An interesting corroboration of these speculations is the prediction made in the year 1815, thirty years before the great migration of the nineteenth century, by the mathematician and publicist, Elkanah Watson.[125] On the basis of the increase shown in the first three censuses he made computations of the probable population for each census year to 1900, and I have drawn up the following table, showing the actual population compared with his estimates. Superintendent Walker, in the essay above quoted, uses Watson’s figures, and points out the remarkable fact that those predictions were within less than one per cent of the actual population until the year 1860, although, meanwhile, there had come nearly 5,000,000 immigrants whom Watson could not have foreseen. Thus the population of 1860, notwithstanding access of the millions of immigrants, was only 310,000, or one per cent less than Watson had predicted. And the falling off since 1860 has been even greater, for, notwithstanding the immigration of 20,000,000 persons since 1820, the population in 1900 was 75,000,000, or 25 per cent less than Watson’s computations.
POPULATION AND IMMIGRATION
| Population (Census) | Watson’s Estimate | Watson’s Error | Foreign Immigration for Decade | |
| 1790 | 3,929,214 | |||
| 1800 | 5,308,483 | 50,000 | ||
| 1810 | 7,239,881 | 70,000 | ||
| 1820 | 9,633,822 | 9,625,734 | -8,088 | 114,000 |
| 1830 | 12,866,020 | 12,833,645 | -32,375 | 143,439 |
| 1840 | 17,069,453 | 17,116,526 | +47,073 | 599,125 |
| 1850 | 23,191,876 | 23,185,368 | -6,508 | 1,713,251 |
| 1860 | 31,443,321 | 31,753,825 | +310,503 | 2,598,214 |
| 1870 | 38,558,371 | 42,328,432 | +3,770,061 | 2,314,824 |
| 1880 | 50,155,783 | 56,450,241 | +6,294,458 | 2,812,191 |
| 1890 | 62,622,250 | 77,266,989 | +14,644,739 | 5,246,613 |
| 1900 | 75,559,258 | 100,235,985 | +24,676,727 | 3,687,564 |
| Total immigration 1820-1900 | 19,229,224 | |||
This question of the “race suicide” of the American or colonial stock should be regarded as the most fundamental of our social problems, or rather as the most fundamental consequence of our social and industrial institutions. It may be met by exhortation, as when President Roosevelt says, “If the men of the nation are not anxious to work in many different ways, with all their might and strength, and ready and able to fight at need, and anxious to be fathers of families, and if the women do not recognize that the greatest thing for any woman is to be a good wife and mother, why that nation has cause to be alarmed about its future.”[126]

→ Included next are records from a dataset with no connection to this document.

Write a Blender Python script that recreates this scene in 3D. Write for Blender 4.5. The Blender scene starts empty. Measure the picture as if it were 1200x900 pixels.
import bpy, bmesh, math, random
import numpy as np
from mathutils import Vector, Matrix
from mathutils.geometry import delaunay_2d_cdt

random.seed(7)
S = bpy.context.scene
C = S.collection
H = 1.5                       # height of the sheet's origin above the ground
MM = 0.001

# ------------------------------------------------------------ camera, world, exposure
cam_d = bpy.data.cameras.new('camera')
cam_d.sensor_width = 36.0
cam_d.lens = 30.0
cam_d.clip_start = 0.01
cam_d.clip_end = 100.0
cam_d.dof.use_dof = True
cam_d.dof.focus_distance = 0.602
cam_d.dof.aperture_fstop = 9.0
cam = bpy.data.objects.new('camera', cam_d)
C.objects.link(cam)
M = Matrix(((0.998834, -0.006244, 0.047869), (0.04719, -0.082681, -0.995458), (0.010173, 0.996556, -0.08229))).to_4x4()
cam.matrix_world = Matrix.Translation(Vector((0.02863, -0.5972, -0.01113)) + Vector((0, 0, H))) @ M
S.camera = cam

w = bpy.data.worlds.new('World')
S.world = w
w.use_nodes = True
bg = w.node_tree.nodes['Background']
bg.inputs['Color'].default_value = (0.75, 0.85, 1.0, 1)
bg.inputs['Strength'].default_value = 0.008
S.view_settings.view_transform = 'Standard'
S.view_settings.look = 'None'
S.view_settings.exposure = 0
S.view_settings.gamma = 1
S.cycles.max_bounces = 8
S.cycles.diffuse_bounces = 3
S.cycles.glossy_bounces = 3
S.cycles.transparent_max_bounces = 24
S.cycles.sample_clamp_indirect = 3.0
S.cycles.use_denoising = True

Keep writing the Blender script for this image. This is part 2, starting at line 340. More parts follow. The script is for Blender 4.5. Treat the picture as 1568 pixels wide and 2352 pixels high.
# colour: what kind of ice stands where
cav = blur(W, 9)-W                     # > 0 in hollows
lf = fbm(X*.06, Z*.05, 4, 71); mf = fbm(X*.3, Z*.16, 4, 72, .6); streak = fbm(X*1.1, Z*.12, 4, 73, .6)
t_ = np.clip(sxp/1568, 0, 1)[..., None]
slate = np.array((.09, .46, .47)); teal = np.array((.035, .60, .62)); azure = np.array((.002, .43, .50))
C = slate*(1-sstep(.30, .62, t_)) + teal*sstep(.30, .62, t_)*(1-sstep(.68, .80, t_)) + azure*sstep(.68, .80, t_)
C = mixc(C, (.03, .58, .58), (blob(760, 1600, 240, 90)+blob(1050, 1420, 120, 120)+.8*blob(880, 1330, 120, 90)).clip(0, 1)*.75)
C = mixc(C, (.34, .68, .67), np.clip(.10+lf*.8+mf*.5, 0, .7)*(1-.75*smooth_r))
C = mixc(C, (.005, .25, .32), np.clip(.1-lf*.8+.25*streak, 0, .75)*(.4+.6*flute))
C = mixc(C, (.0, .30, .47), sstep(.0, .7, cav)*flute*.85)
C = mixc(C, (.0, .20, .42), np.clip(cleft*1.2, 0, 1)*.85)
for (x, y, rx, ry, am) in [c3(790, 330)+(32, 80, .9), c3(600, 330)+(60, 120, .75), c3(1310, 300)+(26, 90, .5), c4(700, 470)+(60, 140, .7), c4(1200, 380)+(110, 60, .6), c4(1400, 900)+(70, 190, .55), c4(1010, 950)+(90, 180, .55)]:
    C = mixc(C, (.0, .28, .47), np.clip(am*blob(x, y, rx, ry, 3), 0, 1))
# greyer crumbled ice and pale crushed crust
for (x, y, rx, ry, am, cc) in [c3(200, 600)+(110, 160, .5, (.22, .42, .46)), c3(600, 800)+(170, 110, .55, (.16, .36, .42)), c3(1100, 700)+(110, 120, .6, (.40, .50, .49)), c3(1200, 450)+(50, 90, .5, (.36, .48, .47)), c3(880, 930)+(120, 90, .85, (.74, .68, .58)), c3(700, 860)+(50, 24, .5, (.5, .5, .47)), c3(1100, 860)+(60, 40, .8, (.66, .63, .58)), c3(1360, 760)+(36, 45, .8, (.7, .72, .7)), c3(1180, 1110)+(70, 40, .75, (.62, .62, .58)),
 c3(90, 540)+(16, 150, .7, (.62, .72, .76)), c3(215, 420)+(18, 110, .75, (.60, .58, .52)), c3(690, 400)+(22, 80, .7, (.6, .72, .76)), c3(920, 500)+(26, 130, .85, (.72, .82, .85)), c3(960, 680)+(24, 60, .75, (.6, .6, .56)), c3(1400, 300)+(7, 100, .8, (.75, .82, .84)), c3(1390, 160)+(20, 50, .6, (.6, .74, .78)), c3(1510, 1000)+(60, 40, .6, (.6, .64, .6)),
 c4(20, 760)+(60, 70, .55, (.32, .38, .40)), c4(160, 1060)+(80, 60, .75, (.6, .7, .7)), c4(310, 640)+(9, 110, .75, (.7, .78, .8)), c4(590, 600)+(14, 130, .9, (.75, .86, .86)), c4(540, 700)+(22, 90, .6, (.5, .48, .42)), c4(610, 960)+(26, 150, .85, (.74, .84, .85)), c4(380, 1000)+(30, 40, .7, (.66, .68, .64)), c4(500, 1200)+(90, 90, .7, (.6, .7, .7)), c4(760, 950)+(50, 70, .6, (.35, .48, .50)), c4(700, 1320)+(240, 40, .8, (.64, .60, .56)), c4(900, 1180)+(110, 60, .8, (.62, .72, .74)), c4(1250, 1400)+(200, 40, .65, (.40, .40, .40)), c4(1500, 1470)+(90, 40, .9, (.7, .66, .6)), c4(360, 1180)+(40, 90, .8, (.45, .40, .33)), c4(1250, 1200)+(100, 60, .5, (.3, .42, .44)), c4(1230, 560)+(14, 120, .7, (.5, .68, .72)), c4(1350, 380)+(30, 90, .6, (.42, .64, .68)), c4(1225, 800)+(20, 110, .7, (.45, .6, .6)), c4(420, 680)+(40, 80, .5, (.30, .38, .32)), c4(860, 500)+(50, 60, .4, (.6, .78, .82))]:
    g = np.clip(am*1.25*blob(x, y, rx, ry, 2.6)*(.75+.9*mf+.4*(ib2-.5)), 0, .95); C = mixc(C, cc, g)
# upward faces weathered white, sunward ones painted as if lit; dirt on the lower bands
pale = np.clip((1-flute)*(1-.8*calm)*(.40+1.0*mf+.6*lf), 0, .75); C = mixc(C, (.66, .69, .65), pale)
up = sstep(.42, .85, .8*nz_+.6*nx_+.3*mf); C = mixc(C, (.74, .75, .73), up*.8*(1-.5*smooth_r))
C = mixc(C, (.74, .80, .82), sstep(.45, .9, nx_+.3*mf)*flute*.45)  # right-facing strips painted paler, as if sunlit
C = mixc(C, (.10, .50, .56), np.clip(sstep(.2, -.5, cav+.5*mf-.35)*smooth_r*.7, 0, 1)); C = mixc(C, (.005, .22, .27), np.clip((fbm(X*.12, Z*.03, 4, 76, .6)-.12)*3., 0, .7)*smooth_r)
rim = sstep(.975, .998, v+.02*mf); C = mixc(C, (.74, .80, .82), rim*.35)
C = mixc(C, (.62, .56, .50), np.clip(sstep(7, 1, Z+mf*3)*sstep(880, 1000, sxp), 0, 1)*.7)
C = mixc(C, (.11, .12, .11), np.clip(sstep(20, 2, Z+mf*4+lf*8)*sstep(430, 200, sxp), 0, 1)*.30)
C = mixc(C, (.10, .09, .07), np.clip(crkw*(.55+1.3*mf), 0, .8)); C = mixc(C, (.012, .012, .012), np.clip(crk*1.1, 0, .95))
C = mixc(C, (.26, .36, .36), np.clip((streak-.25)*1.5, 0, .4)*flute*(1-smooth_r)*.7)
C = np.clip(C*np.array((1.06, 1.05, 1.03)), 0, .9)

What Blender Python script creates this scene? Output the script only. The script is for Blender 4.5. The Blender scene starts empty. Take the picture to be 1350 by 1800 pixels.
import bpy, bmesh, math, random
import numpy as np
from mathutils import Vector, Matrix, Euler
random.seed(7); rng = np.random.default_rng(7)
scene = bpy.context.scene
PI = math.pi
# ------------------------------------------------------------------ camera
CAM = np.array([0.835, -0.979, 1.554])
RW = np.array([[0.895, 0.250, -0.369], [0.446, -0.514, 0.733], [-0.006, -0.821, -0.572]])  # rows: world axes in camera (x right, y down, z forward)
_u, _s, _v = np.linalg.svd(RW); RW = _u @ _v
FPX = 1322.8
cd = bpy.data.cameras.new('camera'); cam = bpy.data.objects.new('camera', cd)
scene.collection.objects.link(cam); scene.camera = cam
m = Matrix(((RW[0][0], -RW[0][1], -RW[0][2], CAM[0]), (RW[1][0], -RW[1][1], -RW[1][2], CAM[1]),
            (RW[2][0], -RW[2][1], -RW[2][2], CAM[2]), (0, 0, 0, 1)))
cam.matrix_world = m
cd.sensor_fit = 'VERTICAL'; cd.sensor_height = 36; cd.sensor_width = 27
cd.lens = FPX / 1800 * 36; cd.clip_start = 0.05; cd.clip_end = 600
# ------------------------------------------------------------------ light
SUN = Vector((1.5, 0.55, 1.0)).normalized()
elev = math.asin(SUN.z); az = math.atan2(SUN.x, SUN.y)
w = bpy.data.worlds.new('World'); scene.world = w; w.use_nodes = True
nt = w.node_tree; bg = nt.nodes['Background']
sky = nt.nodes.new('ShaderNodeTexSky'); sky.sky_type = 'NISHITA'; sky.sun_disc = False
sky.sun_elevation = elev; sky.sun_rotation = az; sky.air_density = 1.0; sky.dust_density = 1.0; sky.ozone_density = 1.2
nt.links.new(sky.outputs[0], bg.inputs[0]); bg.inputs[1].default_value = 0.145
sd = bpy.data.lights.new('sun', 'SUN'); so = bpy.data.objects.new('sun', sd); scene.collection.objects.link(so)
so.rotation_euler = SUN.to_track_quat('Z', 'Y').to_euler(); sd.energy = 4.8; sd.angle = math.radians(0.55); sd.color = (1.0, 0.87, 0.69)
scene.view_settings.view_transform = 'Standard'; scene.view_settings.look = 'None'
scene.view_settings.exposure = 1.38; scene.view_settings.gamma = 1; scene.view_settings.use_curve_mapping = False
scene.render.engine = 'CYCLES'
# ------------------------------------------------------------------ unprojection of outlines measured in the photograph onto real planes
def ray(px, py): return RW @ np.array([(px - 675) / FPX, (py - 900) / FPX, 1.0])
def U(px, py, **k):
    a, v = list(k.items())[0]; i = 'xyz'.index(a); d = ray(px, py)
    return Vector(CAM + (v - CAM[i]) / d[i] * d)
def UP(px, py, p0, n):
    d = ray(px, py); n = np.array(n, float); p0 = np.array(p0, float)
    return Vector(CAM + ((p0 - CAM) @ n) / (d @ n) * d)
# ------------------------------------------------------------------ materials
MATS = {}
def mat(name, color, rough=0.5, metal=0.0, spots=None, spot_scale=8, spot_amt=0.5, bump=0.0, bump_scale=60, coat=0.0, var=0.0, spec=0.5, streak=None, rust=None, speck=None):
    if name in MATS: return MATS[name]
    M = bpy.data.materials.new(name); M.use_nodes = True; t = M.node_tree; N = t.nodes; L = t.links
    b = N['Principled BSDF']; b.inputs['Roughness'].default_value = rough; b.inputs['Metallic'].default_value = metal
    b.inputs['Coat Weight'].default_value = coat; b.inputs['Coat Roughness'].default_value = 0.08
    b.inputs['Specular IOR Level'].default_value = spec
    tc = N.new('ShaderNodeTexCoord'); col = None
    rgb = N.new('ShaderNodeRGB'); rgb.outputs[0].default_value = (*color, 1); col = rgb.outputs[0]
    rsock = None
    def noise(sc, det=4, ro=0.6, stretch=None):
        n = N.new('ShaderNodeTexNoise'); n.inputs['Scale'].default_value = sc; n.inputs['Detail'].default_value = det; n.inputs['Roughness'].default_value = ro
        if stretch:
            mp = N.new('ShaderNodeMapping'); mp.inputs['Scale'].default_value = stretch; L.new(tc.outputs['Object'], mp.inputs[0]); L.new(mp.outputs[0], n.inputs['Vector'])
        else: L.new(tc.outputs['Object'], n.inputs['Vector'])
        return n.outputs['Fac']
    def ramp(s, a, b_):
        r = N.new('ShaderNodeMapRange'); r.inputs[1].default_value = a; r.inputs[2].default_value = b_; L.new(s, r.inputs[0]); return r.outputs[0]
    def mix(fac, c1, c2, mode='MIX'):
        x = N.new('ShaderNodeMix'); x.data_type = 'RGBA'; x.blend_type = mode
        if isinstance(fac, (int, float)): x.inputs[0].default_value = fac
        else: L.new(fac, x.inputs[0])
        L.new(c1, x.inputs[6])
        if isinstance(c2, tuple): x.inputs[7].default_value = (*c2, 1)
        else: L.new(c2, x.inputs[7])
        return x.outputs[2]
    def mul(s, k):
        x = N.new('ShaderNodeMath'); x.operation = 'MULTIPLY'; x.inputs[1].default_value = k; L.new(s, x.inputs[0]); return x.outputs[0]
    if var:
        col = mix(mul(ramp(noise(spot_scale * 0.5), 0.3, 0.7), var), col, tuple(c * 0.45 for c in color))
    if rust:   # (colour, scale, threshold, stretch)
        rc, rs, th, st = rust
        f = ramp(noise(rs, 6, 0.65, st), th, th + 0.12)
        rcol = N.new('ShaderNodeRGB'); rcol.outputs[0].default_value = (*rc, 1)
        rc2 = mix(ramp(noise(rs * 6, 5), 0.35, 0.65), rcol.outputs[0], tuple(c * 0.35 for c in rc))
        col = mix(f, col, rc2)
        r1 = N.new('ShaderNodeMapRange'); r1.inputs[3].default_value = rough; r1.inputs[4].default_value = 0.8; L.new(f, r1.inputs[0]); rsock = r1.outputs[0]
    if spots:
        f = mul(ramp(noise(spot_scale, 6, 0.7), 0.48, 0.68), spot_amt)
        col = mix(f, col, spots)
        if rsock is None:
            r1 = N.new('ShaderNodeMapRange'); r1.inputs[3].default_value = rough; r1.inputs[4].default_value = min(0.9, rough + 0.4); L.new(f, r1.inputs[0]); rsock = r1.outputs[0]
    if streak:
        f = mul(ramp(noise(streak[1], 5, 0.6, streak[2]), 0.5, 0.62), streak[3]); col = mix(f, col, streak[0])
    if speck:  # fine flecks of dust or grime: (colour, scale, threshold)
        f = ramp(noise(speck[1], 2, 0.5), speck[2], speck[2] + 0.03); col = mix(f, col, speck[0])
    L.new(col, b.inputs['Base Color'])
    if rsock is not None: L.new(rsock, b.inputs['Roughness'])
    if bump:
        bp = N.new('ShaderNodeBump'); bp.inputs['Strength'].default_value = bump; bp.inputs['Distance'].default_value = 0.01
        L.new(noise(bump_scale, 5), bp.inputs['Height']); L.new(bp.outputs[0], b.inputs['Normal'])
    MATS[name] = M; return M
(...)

The anxiety of President Roosevelt is well grounded; but if race suicide is not in itself an original cause, but is the result of other causes, then exhortation will accomplish but little, while the removal or amelioration of the other causes will of itself correct the resulting evil. Where, then, shall we look for the causes of race suicide, or, more accurately speaking, for the reduced proportion of children brought into the world? The immediate circumstances consist in postponing the age of marriage, in limiting the number of births after marriage, and in an increase in the proportion of unmarried people. The reasons are almost solely moral and not physical. Those who are ambitious and studious, who strive to reach a better position in the world for themselves and their children, and who have not inherited wealth, will generally postpone marriage until they have educated themselves, or accumulated property, or secured a permanent position. They will then not bring into the world a larger number of children than they can provide for on the basis of the standing which they themselves have attained; for observation shows that those who marry early have large families, and are generally kept on a lower station in life. The real problem, therefore, with this class of people, is the opportunities for earning a living. In the earlier days, when the young couple could take up vacant land, and farming was the goal of all, a large family and the coöperation of wife and children were a help rather than a hindrance. To-day the couple, unless the husband has a superior position, must go together to the factory or mill, and the children are a burden until they reach the wage-earning age. Furthermore, wage-earning is uncertain, factories shut down, and the man with a large family is thrown upon his friends or charity. To admonish people living under these conditions to go forth and multiply is to advise the cure of race suicide by race deterioration.
Faculty of Tuskegee Institute
(From World’s Work)
Curiously enough, these observations apply with even greater force to the second generation of immigrants than to the native stock, for among the daughters of the foreign-born only 19 per cent of those aged 15 to 24 years are married, while among daughters of native parents 30 per cent are married; and for the men of 20 to 29 only 26.8 per cent of the native sons of foreigners are married and 38.5 per cent of the sons of natives.[127] These figures sustain what can be observed in many large cities, that the races of immigrants who came to this country twenty-five or more years ago are shrinking from competition with the new races from Southern Europe.